**Information provided:**
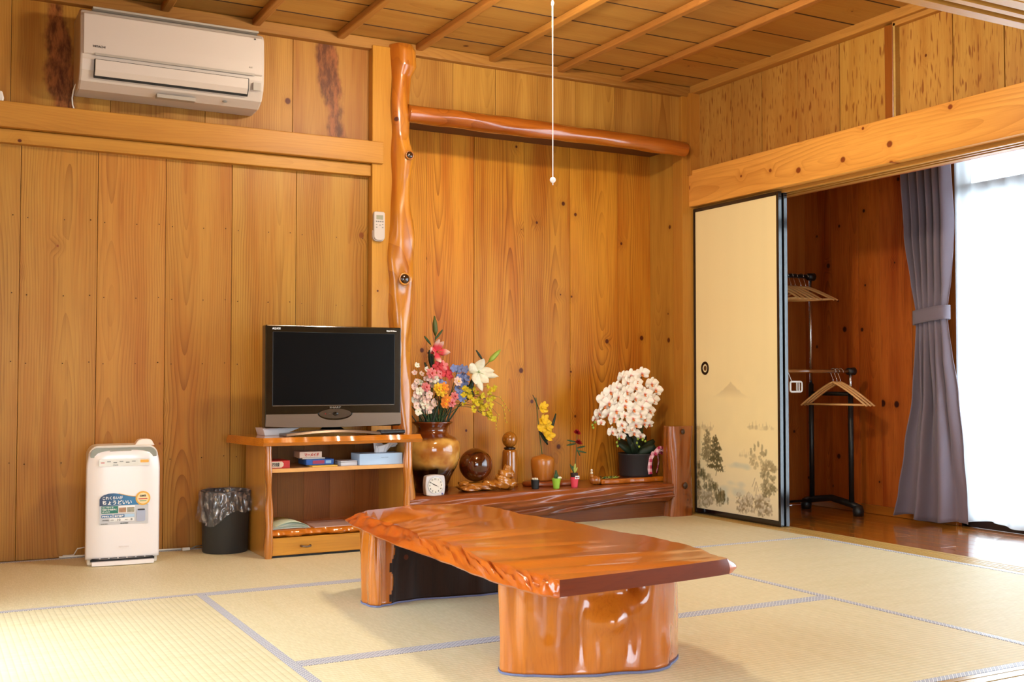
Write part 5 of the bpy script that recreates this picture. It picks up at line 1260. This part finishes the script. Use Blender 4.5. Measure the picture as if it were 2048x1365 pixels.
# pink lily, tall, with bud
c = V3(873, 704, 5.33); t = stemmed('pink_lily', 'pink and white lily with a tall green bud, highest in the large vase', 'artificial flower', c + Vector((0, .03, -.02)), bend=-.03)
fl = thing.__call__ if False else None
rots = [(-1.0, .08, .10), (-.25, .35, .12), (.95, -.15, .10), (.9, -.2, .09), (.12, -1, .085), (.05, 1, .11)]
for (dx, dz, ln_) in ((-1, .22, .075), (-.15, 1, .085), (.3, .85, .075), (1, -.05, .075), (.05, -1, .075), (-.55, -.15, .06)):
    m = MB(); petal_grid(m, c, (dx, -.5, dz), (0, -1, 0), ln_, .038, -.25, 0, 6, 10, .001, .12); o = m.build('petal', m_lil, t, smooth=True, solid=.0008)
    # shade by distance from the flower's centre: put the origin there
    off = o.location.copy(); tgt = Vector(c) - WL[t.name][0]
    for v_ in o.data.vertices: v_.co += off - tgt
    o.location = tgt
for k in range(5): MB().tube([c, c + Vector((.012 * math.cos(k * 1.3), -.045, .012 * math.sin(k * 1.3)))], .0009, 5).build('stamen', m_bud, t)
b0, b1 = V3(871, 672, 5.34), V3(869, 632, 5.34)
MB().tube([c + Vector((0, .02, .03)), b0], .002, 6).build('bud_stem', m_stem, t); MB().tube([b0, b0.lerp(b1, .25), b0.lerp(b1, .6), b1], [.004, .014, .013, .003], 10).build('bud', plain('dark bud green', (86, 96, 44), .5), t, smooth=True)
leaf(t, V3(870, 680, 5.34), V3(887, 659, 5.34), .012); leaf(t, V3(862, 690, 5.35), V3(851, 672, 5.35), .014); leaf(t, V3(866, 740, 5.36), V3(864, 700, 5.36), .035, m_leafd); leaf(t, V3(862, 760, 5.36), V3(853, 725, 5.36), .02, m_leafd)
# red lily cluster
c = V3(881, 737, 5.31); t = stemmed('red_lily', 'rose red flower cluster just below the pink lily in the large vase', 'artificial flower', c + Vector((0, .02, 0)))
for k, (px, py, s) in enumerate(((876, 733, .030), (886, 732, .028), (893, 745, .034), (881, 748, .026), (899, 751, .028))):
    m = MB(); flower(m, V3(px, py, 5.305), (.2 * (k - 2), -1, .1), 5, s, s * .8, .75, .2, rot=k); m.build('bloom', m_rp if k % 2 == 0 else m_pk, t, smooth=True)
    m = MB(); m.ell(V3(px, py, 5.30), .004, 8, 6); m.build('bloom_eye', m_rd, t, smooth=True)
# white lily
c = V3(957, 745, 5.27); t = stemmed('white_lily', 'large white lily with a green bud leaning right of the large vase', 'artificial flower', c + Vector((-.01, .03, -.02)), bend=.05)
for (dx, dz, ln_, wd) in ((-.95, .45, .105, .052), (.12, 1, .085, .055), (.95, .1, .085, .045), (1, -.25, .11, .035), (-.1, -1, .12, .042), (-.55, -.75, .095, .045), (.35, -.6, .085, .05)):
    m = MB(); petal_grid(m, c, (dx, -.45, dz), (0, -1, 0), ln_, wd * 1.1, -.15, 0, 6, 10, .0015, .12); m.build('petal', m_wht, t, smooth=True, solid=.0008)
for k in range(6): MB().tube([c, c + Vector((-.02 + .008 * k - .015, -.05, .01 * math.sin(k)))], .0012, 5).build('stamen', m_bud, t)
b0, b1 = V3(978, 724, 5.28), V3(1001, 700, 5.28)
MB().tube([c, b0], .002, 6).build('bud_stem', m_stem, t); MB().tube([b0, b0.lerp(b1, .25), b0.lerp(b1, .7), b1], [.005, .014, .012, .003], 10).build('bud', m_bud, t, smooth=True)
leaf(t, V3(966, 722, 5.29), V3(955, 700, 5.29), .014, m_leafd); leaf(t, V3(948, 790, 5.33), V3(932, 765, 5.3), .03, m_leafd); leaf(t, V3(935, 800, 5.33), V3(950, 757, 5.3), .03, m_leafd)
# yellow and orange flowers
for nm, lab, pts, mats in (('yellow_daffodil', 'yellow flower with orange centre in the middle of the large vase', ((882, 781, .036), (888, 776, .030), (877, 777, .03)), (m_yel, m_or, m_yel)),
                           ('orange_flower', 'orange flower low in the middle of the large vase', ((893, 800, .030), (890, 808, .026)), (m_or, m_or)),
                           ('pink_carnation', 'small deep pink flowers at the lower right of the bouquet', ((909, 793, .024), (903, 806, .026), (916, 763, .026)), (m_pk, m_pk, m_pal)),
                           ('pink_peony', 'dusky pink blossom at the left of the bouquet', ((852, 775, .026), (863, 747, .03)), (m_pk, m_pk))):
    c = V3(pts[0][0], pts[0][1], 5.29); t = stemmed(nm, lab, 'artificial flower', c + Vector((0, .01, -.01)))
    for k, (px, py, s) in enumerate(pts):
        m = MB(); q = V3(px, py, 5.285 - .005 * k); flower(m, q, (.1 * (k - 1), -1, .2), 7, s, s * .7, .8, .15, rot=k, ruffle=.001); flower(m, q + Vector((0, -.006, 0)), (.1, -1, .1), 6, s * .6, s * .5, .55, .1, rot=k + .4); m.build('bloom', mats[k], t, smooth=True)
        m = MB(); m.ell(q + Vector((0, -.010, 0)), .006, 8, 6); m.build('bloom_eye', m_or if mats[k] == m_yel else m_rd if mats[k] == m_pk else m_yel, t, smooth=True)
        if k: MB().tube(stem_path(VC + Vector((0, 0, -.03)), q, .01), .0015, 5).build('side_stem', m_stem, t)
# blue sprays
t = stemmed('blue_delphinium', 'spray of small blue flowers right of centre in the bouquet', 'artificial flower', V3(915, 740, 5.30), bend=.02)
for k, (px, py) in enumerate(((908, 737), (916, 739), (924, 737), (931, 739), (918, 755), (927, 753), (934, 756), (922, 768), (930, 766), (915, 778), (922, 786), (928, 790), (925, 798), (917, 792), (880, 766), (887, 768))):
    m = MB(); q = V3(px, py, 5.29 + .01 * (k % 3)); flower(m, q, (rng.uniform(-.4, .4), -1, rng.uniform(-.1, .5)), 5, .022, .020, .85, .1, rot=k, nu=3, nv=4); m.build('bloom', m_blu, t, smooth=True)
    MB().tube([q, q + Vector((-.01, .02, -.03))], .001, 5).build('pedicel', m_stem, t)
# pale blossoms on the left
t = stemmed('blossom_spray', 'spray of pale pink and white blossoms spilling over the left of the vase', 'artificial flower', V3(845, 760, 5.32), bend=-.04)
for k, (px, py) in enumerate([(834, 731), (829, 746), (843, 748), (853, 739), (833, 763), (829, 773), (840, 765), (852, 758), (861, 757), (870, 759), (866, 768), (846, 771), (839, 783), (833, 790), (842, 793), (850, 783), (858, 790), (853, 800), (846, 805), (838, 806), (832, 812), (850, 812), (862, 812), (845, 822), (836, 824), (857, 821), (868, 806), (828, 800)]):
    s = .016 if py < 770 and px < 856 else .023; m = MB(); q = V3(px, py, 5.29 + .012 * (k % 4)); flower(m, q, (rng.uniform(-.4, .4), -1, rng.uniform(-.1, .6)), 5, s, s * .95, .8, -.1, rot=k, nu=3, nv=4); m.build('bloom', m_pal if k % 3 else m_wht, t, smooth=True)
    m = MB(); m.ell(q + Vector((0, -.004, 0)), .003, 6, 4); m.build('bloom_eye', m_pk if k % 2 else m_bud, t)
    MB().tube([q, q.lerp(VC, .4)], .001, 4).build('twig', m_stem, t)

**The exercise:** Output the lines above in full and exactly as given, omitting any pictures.

**Result for this task:**
Write part 5 of the bpy script that recreates this picture. It picks up at line 1260. This part finishes the script. Use Blender 4.5. Measure the picture as if it were 2048x1365 pixels.
# pink lily, tall, with bud
c = V3(873, 704, 5.33); t = stemmed('pink_lily', 'pink and white lily with a tall green bud, highest in the large vase', 'artificial flower', c + Vector((0, .03, -.02)), bend=-.03)
fl = thing.__call__ if False else None
rots = [(-1.0, .08, .10), (-.25, .35, .12), (.95, -.15, .10), (.9, -.2, .09), (.12, -1, .085), (.05, 1, .11)]
for (dx, dz, ln_) in ((-1, .22, .075), (-.15, 1, .085), (.3, .85, .075), (1, -.05, .075), (.05, -1, .075), (-.55, -.15, .06)):
    m = MB(); petal_grid(m, c, (dx, -.5, dz), (0, -1, 0), ln_, .038, -.25, 0, 6, 10, .001, .12); o = m.build('petal', m_lil, t, smooth=True, solid=.0008)
    # shade by distance from the flower's centre: put the origin there
    off = o.location.copy(); tgt = Vector(c) - WL[t.name][0]
    for v_ in o.data.vertices: v_.co += off - tgt
    o.location = tgt
for k in range(5): MB().tube([c, c + Vector((.012 * math.cos(k * 1.3), -.045, .012 * math.sin(k * 1.3)))], .0009, 5).build('stamen', m_bud, t)
b0, b1 = V3(871, 672, 5.34), V3(869, 632, 5.34)
MB().tube([c + Vector((0, .02, .03)), b0], .002, 6).build('bud_stem', m_stem, t); MB().tube([b0, b0.lerp(b1, .25), b0.lerp(b1, .6), b1], [.004, .014, .013, .003], 10).build('bud', plain('dark bud green', (86, 96, 44), .5), t, smooth=True)
leaf(t, V3(870, 680, 5.34), V3(887, 659, 5.34), .012); leaf(t, V3(862, 690, 5.35), V3(851, 672, 5.35), .014); leaf(t, V3(866, 740, 5.36), V3(864, 700, 5.36), .035, m_leafd); leaf(t, V3(862, 760, 5.36), V3(853, 725, 5.36), .02, m_leafd)
# red lily cluster
c = V3(881, 737, 5.31); t = stemmed('red_lily', 'rose red flower cluster just below the pink lily in the large vase', 'artificial flower', c + Vector((0, .02, 0)))
for k, (px, py, s) in enumerate(((876, 733, .030), (886, 732, .028), (893, 745, .034), (881, 748, .026), (899, 751, .028))):
    m = MB(); flower(m, V3(px, py, 5.305), (.2 * (k - 2), -1, .1), 5, s, s * .8, .75, .2, rot=k); m.build('bloom', m_rp if k % 2 == 0 else m_pk, t, smooth=True)
    m = MB(); m.ell(V3(px, py, 5.30), .004, 8, 6); m.build('bloom_eye', m_rd, t, smooth=True)
# white lily
c = V3(957, 745, 5.27); t = stemmed('white_lily', 'large white lily with a green bud leaning right of the large vase', 'artificial flower', c + Vector((-.01, .03, -.02)), bend=.05)
for (dx, dz, ln_, wd) in ((-.95, .45, .105, .052), (.12, 1, .085, .055), (.95, .1, .085, .045), (1, -.25, .11, .035), (-.1, -1, .12, .042), (-.55, -.75, .095, .045), (.35, -.6, .085, .05)):
    m = MB(); petal_grid(m, c, (dx, -.45, dz), (0, -1, 0), ln_, wd * 1.1, -.15, 0, 6, 10, .0015, .12); m.build('petal', m_wht, t, smooth=True, solid=.0008)
for k in range(6): MB().tube([c, c + Vector((-.02 + .008 * k - .015, -.05, .01 * math.sin(k)))], .0012, 5).build('stamen', m_bud, t)
b0, b1 = V3(978, 724, 5.28), V3(1001, 700, 5.28)
MB().tube([c, b0], .002, 6).build('bud_stem', m_stem, t); MB().tube([b0, b0.lerp(b1, .25), b0.lerp(b1, .7), b1], [.005, .014, .012, .003], 10).build('bud', m_bud, t, smooth=True)
leaf(t, V3(966, 722, 5.29), V3(955, 700, 5.29), .014, m_leafd); leaf(t, V3(948, 790, 5.33), V3(932, 765, 5.3), .03, m_leafd); leaf(t, V3(935, 800, 5.33), V3(950, 757, 5.3), .03, m_leafd)
# yellow and orange flowers
for nm, lab, pts, mats in (('yellow_daffodil', 'yellow flower with orange centre in the middle of the large vase', ((882, 781, .036), (888, 776, .030), (877, 777, .03)), (m_yel, m_or, m_yel)),
                           ('orange_flower', 'orange flower low in the middle of the large vase', ((893, 800, .030), (890, 808, .026)), (m_or, m_or)),
                           ('pink_carnation', 'small deep pink flowers at the lower right of the bouquet', ((909, 793, .024), (903, 806, .026), (916, 763, .026)), (m_pk, m_pk, m_pal)),
                           ('pink_peony', 'dusky pink blossom at the left of the bouquet', ((852, 775, .026), (863, 747, .03)), (m_pk, m_pk))):
    c = V3(pts[0][0], pts[0][1], 5.29); t = stemmed(nm, lab, 'artificial flower', c + Vector((0, .01, -.01)))
    for k, (px, py, s) in enumerate(pts):
        m = MB(); q = V3(px, py, 5.285 - .005 * k); flower(m, q, (.1 * (k - 1), -1, .2), 7, s, s * .7, .8, .15, rot=k, ruffle=.001); flower(m, q + Vector((0, -.006, 0)), (.1, -1, .1), 6, s * .6, s * .5, .55, .1, rot=k + .4); m.build('bloom', mats[k], t, smooth=True)
        m = MB(); m.ell(q + Vector((0, -.010, 0)), .006, 8, 6); m.build('bloom_eye', m_or if mats[k] == m_yel else m_rd if mats[k] == m_pk else m_yel, t, smooth=True)
        if k: MB().tube(stem_path(VC + Vector((0, 0, -.03)), q, .01), .0015, 5).build('side_stem', m_stem, t)
# blue sprays
t = stemmed('blue_delphinium', 'spray of small blue flowers right of centre in the bouquet', 'artificial flower', V3(915, 740, 5.30), bend=.02)
for k, (px, py) in enumerate(((908, 737), (916, 739), (924, 737), (931, 739), (918, 755), (927, 753), (934, 756), (922, 768), (930, 766), (915, 778), (922, 786), (928, 790), (925, 798), (917, 792), (880, 766), (887, 768))):
    m = MB(); q = V3(px, py, 5.29 + .01 * (k % 3)); flower(m, q, (rng.uniform(-.4, .4), -1, rng.uniform(-.1, .5)), 5, .022, .020, .85, .1, rot=k, nu=3, nv=4); m.build('bloom', m_blu, t, smooth=True)
    MB().tube([q, q + Vector((-.01, .02, -.03))], .001, 5).build('pedicel', m_stem, t)
# pale blossoms on the left
t = stemmed('blossom_spray', 'spray of pale pink and white blossoms spilling over the left of the vase', 'artificial flower', V3(845, 760, 5.32), bend=-.04)
for k, (px, py) in enumerate([(834, 731), (829, 746), (843, 748), (853, 739), (833, 763), (829, 773), (840, 765), (852, 758), (861, 757), (870, 759), (866, 768), (846, 771), (839, 783), (833, 790), (842, 793), (850, 783), (858, 790), (853, 800), (846, 805), (838, 806), (832, 812), (850, 812), (862, 812), (845, 822), (836, 824), (857, 821), (868, 806), (828, 800)]):
    s = .016 if py < 770 and px < 856 else .023; m = MB(); q = V3(px, py, 5.29 + .012 * (k % 4)); flower(m, q, (rng.uniform(-.4, .4), -1, rng.uniform(-.1, .6)), 5, s, s * .95, .8, -.1, rot=k, nu=3, nv=4); m.build('bloom', m_pal if k % 3 else m_wht, t, smooth=True)
    m = MB(); m.ell(q + Vector((0, -.004, 0)), .003, 6, 4); m.build('bloom_eye', m_pk if k % 2 else m_bud, t)
    MB().tube([q, q.lerp(VC, .4)], .001, 4).build('twig', m_stem, t)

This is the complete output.